No, the Perseverance rover didn't spot a rainbow on Mars

This Mars “rainbow” would lead only to fool’s gold. 

NASA’s Perseverance rover snapped a photo on Sunday (April 4) that appeared to show a rainbow arcing across the dusty Martian sky. The striking image spread quickly across social media, as did the “rainbow” explanation, prompting NASA to step in with the real story.

“Many have asked: Is that a rainbow on Mars? No. Rainbows aren’t possible here. Rainbows are created by light reflected off of round water droplets, but there isn’t enough water here to condense, and it’s too cold for liquid water in the atmosphere. This arc is a lens flare,” agency officials wrote Tuesday via Perseverance’s official Twitter account, @NASAPersevere.

Perseverance captured the photo using its left rear hazard-avoidance camera, so the light-scattering effect isn’t surprising.

“I have sunshades on my front Hazcams, which were considered mission-critical (I need them for driving forward & I’m usually driving forward). Sunshades weren’t considered essential on my back Hazcams, so you can see scattered light artifacts in their images,” officials wrote in another @NASAPersevere tweet on Tuesday.

Perseverance landed inside Mars’ 28-mile-wide (45 kilometers) Jezero Crater on Feb. 18. The rover is currently preparing to watch the historic flights of NASA’s Mars Helicopter Ingenuity, which recently deployed from Perseverance’s belly. 

Ingenuity’s month-long flight campaign, which is designed to demonstrate that aerial exploration is feasible on Mars, could kick off as soon as Sunday (April 11), NASA officials have said.

After Ingenuity finishes flying, Perseverance will begin focusing on its own science goals.
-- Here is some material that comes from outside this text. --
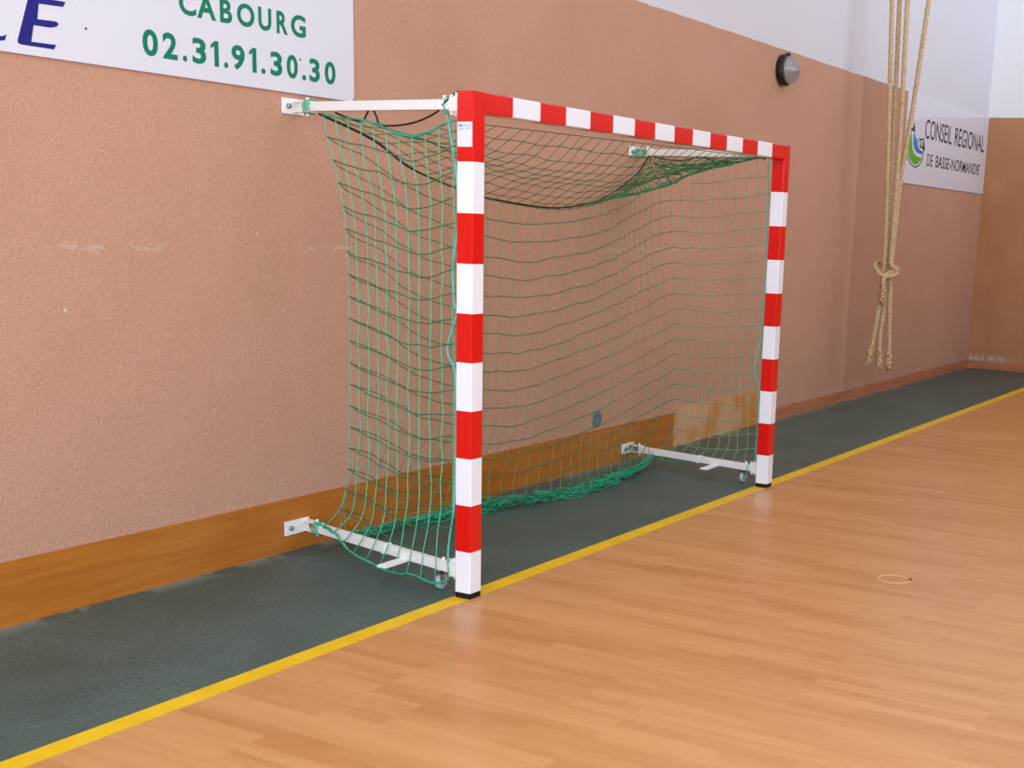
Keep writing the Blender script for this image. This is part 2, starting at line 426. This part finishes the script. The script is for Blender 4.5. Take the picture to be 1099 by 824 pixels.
def draw(mb, grid, RV=.0021, RH=.0022, rows=True, sub=2):
    cols = True
    """grid[i][k] -> Vector or None"""
    nc = len(grid)
    if cols:
        for col in grid:
            pts = [p for p in col if p is not None]
            if len(pts) > 1: mb.tube(smooth_line(pts, sub), RV, 4, 0)
    if rows:
        nr = max(len(c) for c in grid)
        for k in range(nr):
            run = []
            for i in range(nc):
                p = grid[i][k] if k < len(grid[i]) else None
                if p is None:
                    if len(run) > 1: mb.tube(smooth_line(run, sub), RH, 4, 1)
                    run = []
                else: run.append(p)
            if len(run) > 1: mb.tube(smooth_line(run, sub), RH, 4, 1)
    for i in range(nc):
        for p in grid[i][1:]:
            if p is not None: mb.octa(p, RK, 1)
# --- side panels
def side(hem, corner, fx, fy, lo, bulge, outx, nu=10, z_rear=None, keep=.4):
    """rows of equal mesh under the hem; z_rear: height the rear corner is really tied at"""
    g = []
    ends = hem.at(0).z, (hem.at(1).z if z_rear is None else z_rear)
    for i in range(nu+1):
        u = i/nu; T = hem.at(u); col = [T]
        zt = T.z; end = lo.at(u); zl = lerp(ends[0], ends[1], u)
        k = 0
        while True:
            k += 1
            zk = zl if z_rear is not None else zt
            dep = k*CELL*.985
            z = lerp(zk, zl, (1-keep)*sstep(0, .7, dep))-dep
            if z < max(.17, end.z+.06): break
            if z > zt-.03: col.append(None); continue
            cx, cy = corner(z)
            sag = .022*math.sin(math.pi*u)*sstep(0, .3, dep)
            w = sstep(0, .22, zt-z) if i < nu else 1
            gx = lerp(fx, cx, u); gy = lerp(fy, cy, u)
            p = Vector((lerp(T.x, gx, w)+bulge*math.sin(math.pi*u)*math.sin(math.pi*min(1, max(0, zt-z)/1.9)), lerp(T.y, gy, w), z-sag))
            # bows out over the lower arm
            p.x += outx*sstep(.42, .15, z)*(1-u) if i < nu else 0
            col.append(jit(p, .006) if i < nu else p)
        col.append(end); g.append(col)
    return g
pl = MB(); gl = side(hemL, cL, .03, .115, loL, -.012, -.036)
for col in gl: pass
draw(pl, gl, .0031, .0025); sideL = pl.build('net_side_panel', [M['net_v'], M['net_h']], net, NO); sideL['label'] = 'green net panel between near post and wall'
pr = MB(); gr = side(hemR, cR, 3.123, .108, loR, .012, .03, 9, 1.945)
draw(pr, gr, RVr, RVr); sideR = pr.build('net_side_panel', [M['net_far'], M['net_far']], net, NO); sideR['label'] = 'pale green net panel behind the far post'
# --- back panel: hangs in rows of equal mesh from the sagging top edge
NB = 32; gb = []
for i in range(NB+1):
    u = i/NB
    ut = u+.085*math.sin(math.pi*sstep(.3, 1, u))
    T = topB.at(ut); col = [T]; F = floorB.at(u); k = 0
    ze = T.z if u < .4 else max(T.z, lerp(1.665, 1.945, max(0, (u-.42)/.58)**1.45))
    while True:
        k += 1
        z = ze-k*CELL*.985
        if z < F.z+.02: break
        if z > T.z-.02: col.append(None); continue
        ax, ay = cL(z); bx, by = cR(z)
        gx = lerp(ax, bx, u); gy = lerp(ay, by, u)+.03*math.sin(math.pi*u)*sstep(.2, 1.0, T.z-z)
        wt = sstep(0, 1.0, T.z-z) if 0 < i < NB else 1; x = lerp(T.x, gx, wt); y = lerp(T.y, gy, wt)
        wb = sstep(.55, .0, z-F.z) if 0 < i < NB else 0; x = lerp(x, F.x, wb); y = lerp(y, F.y, wb)
        p = Vector((x, y, z))
        col.append(jit(p, .006) if 0 < i < NB else p)
    # laid on the floor: a short tail
    for q in range(2): col.append(Vector((F.x+random.uniform(-.03, .03), F.y-.02-.03*q+random.uniform(-.02, .02), max(.006, F.z-.012-.008*q))))
    gb.append(col)
pb = MB(); draw(pb, gb, .002, .0022, False)
nr = max(len(c) for c in gb)
for k in range(1, nr):
    run = []
    for c in gb:
        if k < len(c)-2 and c[k] is not None: run.append(c[k])
        else:
            if len(run) > 1: pb.tube(smooth_line(run, 2), RH, 4, 1)
            run = []
    if len(run) > 1: pb.tube(smooth_line(run, 2), RH, 4, 1)
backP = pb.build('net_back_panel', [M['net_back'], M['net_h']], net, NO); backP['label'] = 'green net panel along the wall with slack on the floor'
# --- top panel: from the crossbar to the black rope
NR = 9; gt = []
front = Path([(.09,.085,1.985), (3.07,.085,1.985)], 1); armr = Path([(3.13,.11,2.005), (3.368,1.087,2.02)], 1)
for i in range(NB+1):
    u = i/NB; col = []
    for k in range(NR+1):
        t_ = k/NR
        p = lerp(front.at(u), rope.at(u), t_)+lerp(hemL.at(t_), armr.at(t_), u)
        b00, b01, b10, b11 = front.at(0), rope.at(0), front.at(1), rope.at(1)
        p -= (b00*(1-u)*(1-t_)+b01*(1-u)*t_+b10*u*(1-t_)+b11*u*t_)
        p.z -= .008*math.sin(math.pi*t_)*math.sin(math.pi*u)
        col.append(jit(p, .006) if 0 < k < NR and 0 < i < NB else p)
    gt.append(col)
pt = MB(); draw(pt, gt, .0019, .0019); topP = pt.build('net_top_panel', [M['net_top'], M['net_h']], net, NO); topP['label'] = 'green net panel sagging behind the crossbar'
# --- hems
def wobble_tube(mb, path, r, n, a, k=60, mi=0):
    pts = [jit(path.at(j/k), a) for j in range(k+1)]
    mb.tube(smooth_line(pts, 2), r, n, mi)
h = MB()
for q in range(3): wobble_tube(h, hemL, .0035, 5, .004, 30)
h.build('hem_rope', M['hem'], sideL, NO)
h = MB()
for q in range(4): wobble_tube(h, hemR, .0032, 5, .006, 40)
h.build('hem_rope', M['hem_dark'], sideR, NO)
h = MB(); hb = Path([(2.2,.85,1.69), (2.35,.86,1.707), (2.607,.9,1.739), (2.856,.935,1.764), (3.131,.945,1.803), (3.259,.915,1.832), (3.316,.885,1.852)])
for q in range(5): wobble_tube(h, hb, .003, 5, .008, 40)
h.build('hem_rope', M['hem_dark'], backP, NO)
h = MB()
for q in range(2): wobble_tube(h, loL, .0036, 5, .004, 30)
for q in range(1): wobble_tube(h, Path([(.165,.9,.128), (.2,.98,.14), (.24,1.1,.135)]), .004, 5, .002, 8)
h.build('hem_rope', M['hem'], sideL, NO)
h = MB()
for q in range(2): wobble_tube(h, loR, .0034, 5, .004, 30)
h.build('hem_rope', M['hem'], sideR, NO)
# --- slack lying on the floor under the back panel
fb = MB()
for q in range(3): wobble_tube(fb, floorB, .0036, 5, .010, 70, 0)
def bundle(n, lo, hi, ry, rz):
    for q in range(n):
        t0 = random.uniform(lo, hi); L_ = random.uniform(.06, .2); m_ = 14
        ph = random.uniform(0, 6.3); fr = random.uniform(.25, .6); y0 = random.gauss(0, .45); z0 = random.uniform(.1, 1); pts = []
        for j in range(m_):
            tt = max(.03, min(.985, t0+L_*(j/m_-.5))); c_ = floorB.at(tt)
            amp = .35+.65*sstep(.05, .35, tt)*sstep(1.0, .72, tt)
            pts.append(Vector((c_.x, c_.y-.015+(y0+.5*math.sin(ph+j*fr))*ry*amp, max(.005, c_.z-.022+(z0*.6+.4*math.sin(ph*2+j*fr*1.3))*rz*amp))))
        fb.tube(smooth_line(pts, 2), random.uniform(.0019, .0029), 4, random.choice((0, 0, 1)))
    for q in range(n//2):                     # single meshes lying over one another
        tt = random.uniform(lo, hi); c_ = floorB.at(tt); amp = .35+.65*sstep(.05, .35, tt)*sstep(1.0, .72, tt)
        a = random.uniform(0, 3.14); r_ = random.uniform(.03, .06)
        pts = [Vector((c_.x+r_*math.cos(a+k*1.3)*1.3, c_.y-.02+r_*math.sin(a+k*1.3)*amp*.8, max(.005, c_.z-.02+amp*random.uniform(0, rz)))) for k in range(5)]
        fb.tube(smooth_line(pts, 3), .0021, 4, random.choice((0, 1)))
bundle(80, .03, .97, .06, .05)
bundle(36, .36, .94, .075, .06)
fb.build('floor_slack', [M['hem'], M['net_h']], backP, NO)
# --- gathered folds of netting under the far upper arm
gf = MB()
A0 = Vector((3.368, 1.075, 2.015)); A1 = Vector((3.14, .17, 2.012))
def fold_pt(a, b):
    """a along arm 0 rear .. 1 front, b 0 arm .. 1 hem"""
    up = A0.lerp(A1, a); up.z -= .035*math.sin(math.pi*min(1, a*1.3))
    lo_ = hemR.at(1-a)
    p = up.lerp(lo_, b); p.y += .02*math.sin(b*3); return p
def back_pt(a, b):
    return rope.at(.80+.2*a).lerp(topB.at(.80+.2*a), b)
for q in range(16):
    a = random.random()**1.5; pts = []; b_ = 0
    for j in range(8):
        pts.append(jit(fold_pt(max(0, min(1, a+random.uniform(-.05, .05))), j/7), .008))
    gf.tube(smooth_line(pts, 2), random.uniform(.0016, .0026), 4, random.choice((0, 1)))
for q in range(11):
    b = random.random(); w_ = random.uniform(.3, 1)
    gf.tube(smooth_line([jit(fold_pt(j/12*w_, min(1, max(0, b+.25*(j/12)*random.uniform(.3, 1)))), .008) for j in range(13)], 2), .002, 4, random.choice((0, 1)))
for q in range(26):
    a0 = random.random(); b0 = random.random(); pts = []
    for j in range(9):
        pts.append(jit(back_pt(max(0, min(1, a0+(j-4)*.04)), max(0, min(1, b0+random.uniform(-.12, .12)))), .008))
    gf.tube(smooth_line(pts, 2), random.uniform(.0016, .0026), 4, random.choice((0, 1)))
for q in range(10):
    a0 = random.random()
    pts = [jit(back_pt(max(0, min(1, a0+j*.02)), j/6), .006) for j in range(7)]
    gf.tube(smooth_line(pts, 2), .002, 4, random.choice((0, 1)))
gf.build('gathered_fold', [M['hem_dark'], M['net_h']], topP, NO)
# --- lacing
ec = MB(); ec.tube([rope.at(j/120) for j in range(121)], .0048, 6)
ec.build('elastic_cord', M['cord'], topP, NO)['label'] = 'black elastic cord along the back edge of the top panel'
ec = MB()
for pts in ([(.032,.118,2.073), (.030,.128,2.058), (.020,.155,2.040), (.057,.224,2.005), (.083,.34,1.971), (.111,.466,1.957), (.138,.589,1.961), (.142,.61,1.99), (.140,.626,2.02)],
            [(.15,.664,2.02), (.16,.69,1.995), (.164,.709,1.978), (.184,.8,1.992), (.206,.899,2.018)],
            [(.032,.118,2.073), (.045,.10,2.082), (.05,.11,2.068)]):
    ec.tube(smooth_line(pts, 4), .0042, 6)
ec.build('elastic_cord', M['cord'], sideL, NO)['label'] = 'black elastic lacing up to the near arm'
ec = MB()
for pts in ([(3.367,1.087,2.06), (3.36,1.062,2.033), (3.336,.964,2.004), (3.291,.784,1.997), (3.263,.671,2.02)],
            [(3.253,.633,2.02), (3.24,.579,2.002), (3.226,.526,1.985), (3.188,.372,1.985), (3.144,.196,2.012)],
            [(3.367,1.087,2.06), (3.372,1.085,2.02), (3.37,1.08,1.985)]):
    ec.tube(smooth_line(pts, 4), .0042, 6)
ec.build('elastic_cord', M['cord'], sideR, NO)['label'] = 'black elastic lacing up to the far arm'
# the teal edge cords tied along the posts
lc = MB()
lc.tube(smooth_line([(.035,.125,2.055), (.044,.162,2.011), (.041,.15,1.949), (.036,.127,1.858), (.031,.104,1.749), (.035,.096,1.6), (.033,.113,1.453), (.034,.124,1.378), (.033,.115,1.245), (.03,.10,1.2), (.043,.157,1.05), (.032,.106,.95), (.03,.10,.7), (.033,.11,.4), (.028,.125,.28), (.018,.13,.18), (.01,.12,.10)], 5), .0048, 6)
lc.build('edge_cord', M['teal'], sideL, NO)['label'] = 'pale teal cord laced down the post'
lc = MB()
lc.tube(smooth_line([(3.13,.13,2.02), (3.125,.122,1.842), (3.12,.105,1.287), (3.123,.112,.95), (3.115,.135,.8), (3.114,.14,.70), (3.123,.105,.62), (3.122,.105,.35), (3.13,.11,.09)], 5), .0042, 6)
lc.build('edge_cord', M['teal'], sideR, NO)['label'] = 'pale teal cord laced down the post'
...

The car-sized rover will hunt for signs of ancient life on the floor of Jezero, which hosted a lake and a river delta billions of years ago. 

Perseverance will also collect and cache several dozen particularly promising samples for return to Earth, where they can be examined in great detail by scientists in well-equipped labs. A joint NASA-European Space Agency campaign will haul this Mars material home, possibly as early as 2031.